**AIM**:
Transcribe the listing in full, excluding any pictures.

== DATA ENTRIES ==

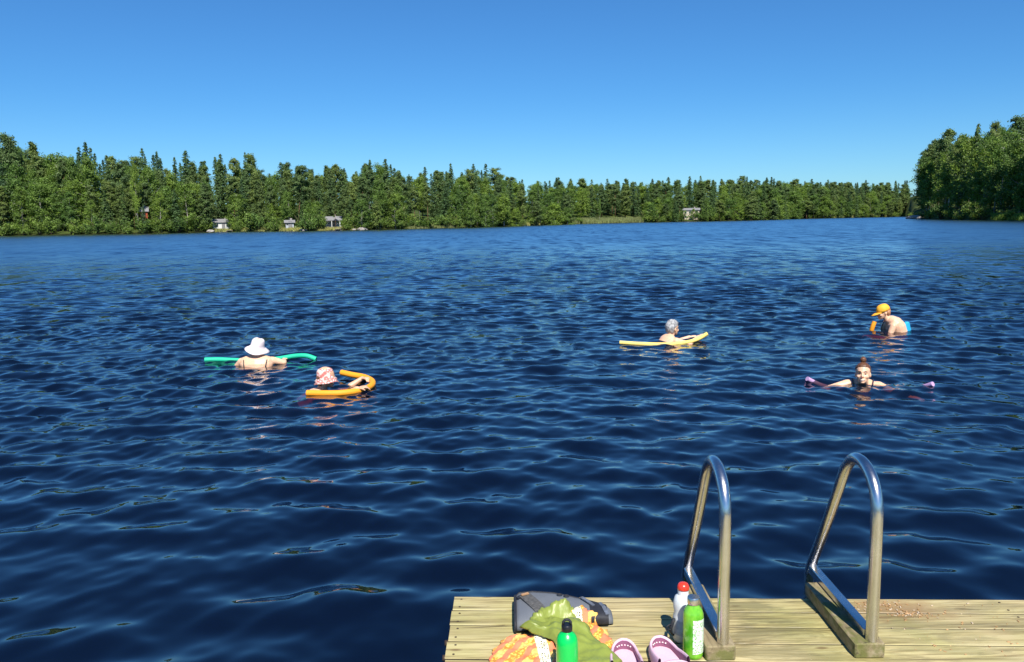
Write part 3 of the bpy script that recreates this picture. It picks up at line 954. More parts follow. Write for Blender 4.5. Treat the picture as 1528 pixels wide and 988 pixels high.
dock = empty('dock', (0, 0, 0))
tag(dock, 'weathered plank swimming dock in the foreground with a ladder at its edge', 'dock')
DA = R(-2.87)
ux, uy = Vector((math.cos(DA), math.sin(DA), 0)), Vector((-math.sin(DA), math.cos(DA), 0))
P0 = Vector((-0.243, 2.961, DZ))
PW, GAP = 0.1060, 0.0072
def plank_mesh(L, seed):
    rd = random.Random(seed)
    sec = []
    hw = PW / 2
    ng = 1
    sec.append((-hw, -.027)); sec.append((-hw, -.002)); sec.append((-hw + .002, 0))
    for k in range(1, ng):
        y = -hw + PW * k / ng
        sec += [(y - .0022, 0), (y, -.0014), (y + .0022, 0)]
    sec += [(hw - .002, 0), (hw, -.002), (hw, -.027)]
    vs = []; n = len(sec)
    xs = [0, L * .33, L * .66, L]
    j = rd.uniform(-.002, .002)
    for q, x in enumerate(xs):
        for y, z in sec:
            vs.append((x + (j + y * math.tan(DA) if q == 0 else 0), y + rd.uniform(-.0004, .0004), z))
    fs = [tuple(range(n - 1, -1, -1)), tuple(range(3 * n, 4 * n))]
    for q in range(3):
        for i in range(n):
            k = (i + 1) % n
            fs.append((q * n + i, (q + 1) * n + i, (q + 1) * n + k, q * n + k))
    mb = MB(); mb.add([(v[0], v[1], v[2]) for v in vs], fs)
    for fi in range(2, len(fs)):
        if (fi - 2) % n in (0, n - 1, n - 2): mb.fm[fi] = 1
    return mb.mesh('plank', [M['plank'], M['beam_dark']], False)
pmesh = [plank_mesh(2.95, s) for s in range(4)]
scr = MB().lathe([(.0042, 0), (.0042, .0012), (.002, .0016)], 8).mesh('screw', M['screw'])
for k in range(34):
    c = P0 - uy * (PW / 2 + k * (PW + GAP)) + Vector((0, 0, random.uniform(-.0012, .0012)))
    # the left ends stay on one line that runs straight back along Y
    c = c - ux * ((c.x + 0.243) / ux.x)
    pl = link('plank', pmesh[k % 4], dock, c, DA)
    if k < 7:
        for sy in (-.030, .030):
            link('screw', scr, pl, (.028, sy, .0002))
            link('screw', scr, pl, (2.05, sy, .0002))
# joists, rim and piles under the planks
mb = MB()
for x in (-.215, .55, 1.25, 1.85, 2.55): mb.box((x, 0.9, DZ - .115), (.048, 3.9, .145))
mb.build('joist', M['beam'], dock, False)
rim = MB().box((1.18, 2.885, DZ - .12), (2.7, .045, .14), Matrix.Rotation(DA, 3, 'Z')); 
for i_ in range(len(rim.v)):
    pass
rim.build('rim_board', M['beam'], dock, False)
for x in (-.12, 1.3, 2.45):
    for y in (2.7, .9):
        MB().tube([(x, y - .03 * x, -2.9), (x, y - .03 * x, DZ - .19)], .06, 12).build('pile', M['beam'], dock)
for k, y in enumerate((2.72, 2.62, 2.47)):
    MB().tube([(-.246, y, DZ - .06), (-.262, y, DZ - .06)], .011, 8).build('bolt', M['screw'], dock)

# ladder: two beams with a steel handrail loop on each, one thing bolted together
ladder = empty('swimming_ladder', (0.926, 2.7, DZ))
tag(ladder, 'stainless steel swimming ladder with two looped handrails on mossy wooden beams at the dock edge', 'ladder')
for bx in (0.668, 1.158):
    b_ = MB().box((bx - .926, -.005, .0265), (.098, .455, .052), None, 0, .004)
    b_.build('beam', M['beam'], ladder, True, auto=30)
loopYZ = [(2.492, .50), (2.492, .70), (2.492, .90), (2.497, .965), (2.522, 1.020), (2.565, 1.056), (2.620, 1.073), (2.680, 1.066), (2.728, 1.030),
          (2.762, .985), (2.80, .915), (2.87, .79), (2.95, .655), (3.015, .55), (3.042, .495), (3.048, .44), (3.048, .2), (3.048, -.9)]
for lx in (0.680, 1.172):
    pts = catmull([(lx - .926, y - 2.7, z - DZ) for y, z in loopYZ], 4)
    loop = MB().tube(pts, .0195, 20, round_ends=False).build('handrail', M['steel'], ladder, True, auto=50)
    MB().box((lx - .926, 2.765 - 2.7, .062), (.034, .50, .034), None, 0, .003).build('cross_bar', M['steel'], ladder, True, auto=30)
for z in (.12, -.14, -.40, -.66):
    MB().box((0, 3.048 - 2.7, z - DZ), (.455, .07, .028), None, 0, .004).build('step', M['steel'], ladder, True, auto=30)

# damp litter on the planks
def litter():
    mb = MB(); rd = random.Random(5)
    for k in range(330):
        if k < 250:
            a = rd.uniform(0, 2 * PI); q = abs(rd.gauss(0, .45))
            x, y = (1.36 + math.cos(a) * q * .17, 2.83 + math.sin(a) * q * .05) if k % 2 else (1.43 + math.cos(a) * q * .16, 2.76 + math.sin(a) * q * .05)
        else: x, y = rd.uniform(1.22, 1.8), rd.uniform(2.45, 2.84)
        s = rd.uniform(.0012, .0042)
        if y > 2.955 - (x + .24) * .05 - .01: continue
        mb.box((x, y, DZ + s * .35), (s * rd.uniform(1, 3), s, s * .6), Matrix.Rotation(rd.uniform(0, PI), 3, 'Z') @ Matrix.Rotation(rd.uniform(-.4, .4), 3, 'X'), rd.choice((0, 0, 1)))
    o = mb.build('litter', [plain('litter_tan', (0.50, 0.30, 0.14), 0.8, 0, .3, 90), plain('litter_pale', (0.62, 0.5, 0.36), 0.8, 0, .2, 90)], None, False)
    tag(o, 'rusty brown sand and bark crumbs on the planks right of the ladder', 'litter', kind='stuff')
litter()

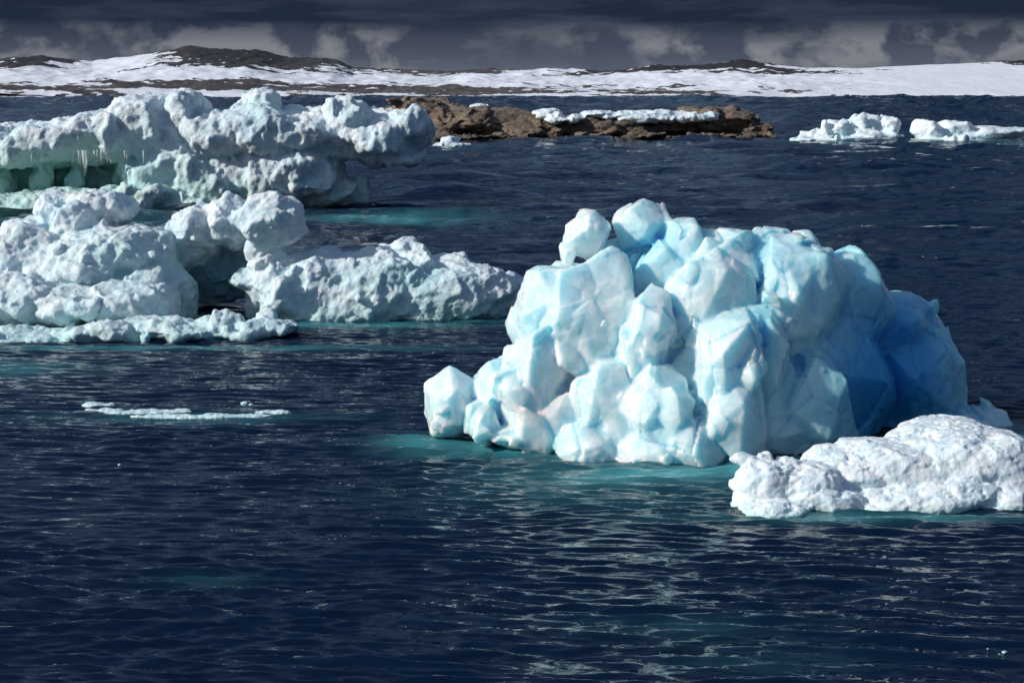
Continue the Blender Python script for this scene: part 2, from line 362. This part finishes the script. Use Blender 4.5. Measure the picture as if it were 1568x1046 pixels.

===

**TASK RESULT**:
Write part 3 of the bpy script that recreates this picture. It picks up at line 954. More parts follow. Write for Blender 4.5. Treat the picture as 1528 pixels wide and 988 pixels high.
dock = empty('dock', (0, 0, 0))
tag(dock, 'weathered plank swimming dock in the foreground with a ladder at its edge', 'dock')
DA = R(-2.87)
ux, uy = Vector((math.cos(DA), math.sin(DA), 0)), Vector((-math.sin(DA), math.cos(DA), 0))
P0 = Vector((-0.243, 2.961, DZ))
PW, GAP = 0.1060, 0.0072
def plank_mesh(L, seed):
    rd = random.Random(seed)
    sec = []
    hw = PW / 2
    ng = 1
    sec.append((-hw, -.027)); sec.append((-hw, -.002)); sec.append((-hw + .002, 0))
    for k in range(1, ng):
        y = -hw + PW * k / ng
        sec += [(y - .0022, 0), (y, -.0014), (y + .0022, 0)]
    sec += [(hw - .002, 0), (hw, -.002), (hw, -.027)]
    vs = []; n = len(sec)
    xs = [0, L * .33, L * .66, L]
    j = rd.uniform(-.002, .002)
    for q, x in enumerate(xs):
        for y, z in sec:
            vs.append((x + (j + y * math.tan(DA) if q == 0 else 0), y + rd.uniform(-.0004, .0004), z))
    fs = [tuple(range(n - 1, -1, -1)), tuple(range(3 * n, 4 * n))]
    for q in range(3):
        for i in range(n):
            k = (i + 1) % n
            fs.append((q * n + i, (q + 1) * n + i, (q + 1) * n + k, q * n + k))
    mb = MB(); mb.add([(v[0], v[1], v[2]) for v in vs], fs)
    for fi in range(2, len(fs)):
        if (fi - 2) % n in (0, n - 1, n - 2): mb.fm[fi] = 1
    return mb.mesh('plank', [M['plank'], M['beam_dark']], False)
pmesh = [plank_mesh(2.95, s) for s in range(4)]
scr = MB().lathe([(.0042, 0), (.0042, .0012), (.002, .0016)], 8).mesh('screw', M['screw'])
for k in range(34):
    c = P0 - uy * (PW / 2 + k * (PW + GAP)) + Vector((0, 0, random.uniform(-.0012, .0012)))
    # the left ends stay on one line that runs straight back along Y
    c = c - ux * ((c.x + 0.243) / ux.x)
    pl = link('plank', pmesh[k % 4], dock, c, DA)
    if k < 7:
        for sy in (-.030, .030):
            link('screw', scr, pl, (.028, sy, .0002))
            link('screw', scr, pl, (2.05, sy, .0002))
# joists, rim and piles under the planks
mb = MB()
for x in (-.215, .55, 1.25, 1.85, 2.55): mb.box((x, 0.9, DZ - .115), (.048, 3.9, .145))
mb.build('joist', M['beam'], dock, False)
rim = MB().box((1.18, 2.885, DZ - .12), (2.7, .045, .14), Matrix.Rotation(DA, 3, 'Z')); 
for i_ in range(len(rim.v)):
    pass
rim.build('rim_board', M['beam'], dock, False)
for x in (-.12, 1.3, 2.45):
    for y in (2.7, .9):
        MB().tube([(x, y - .03 * x, -2.9), (x, y - .03 * x, DZ - .19)], .06, 12).build('pile', M['beam'], dock)
for k, y in enumerate((2.72, 2.62, 2.47)):
    MB().tube([(-.246, y, DZ - .06), (-.262, y, DZ - .06)], .011, 8).build('bolt', M['screw'], dock)

# ladder: two beams with a steel handrail loop on each, one thing bolted together
ladder = empty('swimming_ladder', (0.926, 2.7, DZ))
tag(ladder, 'stainless steel swimming ladder with two looped handrails on mossy wooden beams at the dock edge', 'ladder')
for bx in (0.668, 1.158):
    b_ = MB().box((bx - .926, -.005, .0265), (.098, .455, .052), None, 0, .004)
    b_.build('beam', M['beam'], ladder, True, auto=30)
loopYZ = [(2.492, .50), (2.492, .70), (2.492, .90), (2.497, .965), (2.522, 1.020), (2.565, 1.056), (2.620, 1.073), (2.680, 1.066), (2.728, 1.030),
          (2.762, .985), (2.80, .915), (2.87, .79), (2.95, .655), (3.015, .55), (3.042, .495), (3.048, .44), (3.048, .2), (3.048, -.9)]
for lx in (0.680, 1.172):
    pts = catmull([(lx - .926, y - 2.7, z - DZ) for y, z in loopYZ], 4)
    loop = MB().tube(pts, .0195, 20, round_ends=False).build('handrail', M['steel'], ladder, True, auto=50)
    MB().box((lx - .926, 2.765 - 2.7, .062), (.034, .50, .034), None, 0, .003).build('cross_bar', M['steel'], ladder, True, auto=30)
for z in (.12, -.14, -.40, -.66):
    MB().box((0, 3.048 - 2.7, z - DZ), (.455, .07, .028), None, 0, .004).build('step', M['steel'], ladder, True, auto=30)

# damp litter on the planks
def litter():
    mb = MB(); rd = random.Random(5)
    for k in range(330):
        if k < 250:
            a = rd.uniform(0, 2 * PI); q = abs(rd.gauss(0, .45))
            x, y = (1.36 + math.cos(a) * q * .17, 2.83 + math.sin(a) * q * .05) if k % 2 else (1.43 + math.cos(a) * q * .16, 2.76 + math.sin(a) * q * .05)
        else: x, y = rd.uniform(1.22, 1.8), rd.uniform(2.45, 2.84)
        s = rd.uniform(.0012, .0042)
        if y > 2.955 - (x + .24) * .05 - .01: continue
        mb.box((x, y, DZ + s * .35), (s * rd.uniform(1, 3), s, s * .6), Matrix.Rotation(rd.uniform(0, PI), 3, 'Z') @ Matrix.Rotation(rd.uniform(-.4, .4), 3, 'X'), rd.choice((0, 0, 1)))
    o = mb.build('litter', [plain('litter_tan', (0.50, 0.30, 0.14), 0.8, 0, .3, 90), plain('litter_pale', (0.62, 0.5, 0.36), 0.8, 0, .2, 90)], None, False)
    tag(o, 'rusty brown sand and bark crumbs on the planks right of the ladder', 'litter', kind='stuff')
litter()

Continue the Blender Python script for this scene: part 2, from line 362. This part finishes the script. Use Blender 4.5. Measure the picture as if it were 1568x1046 pixels.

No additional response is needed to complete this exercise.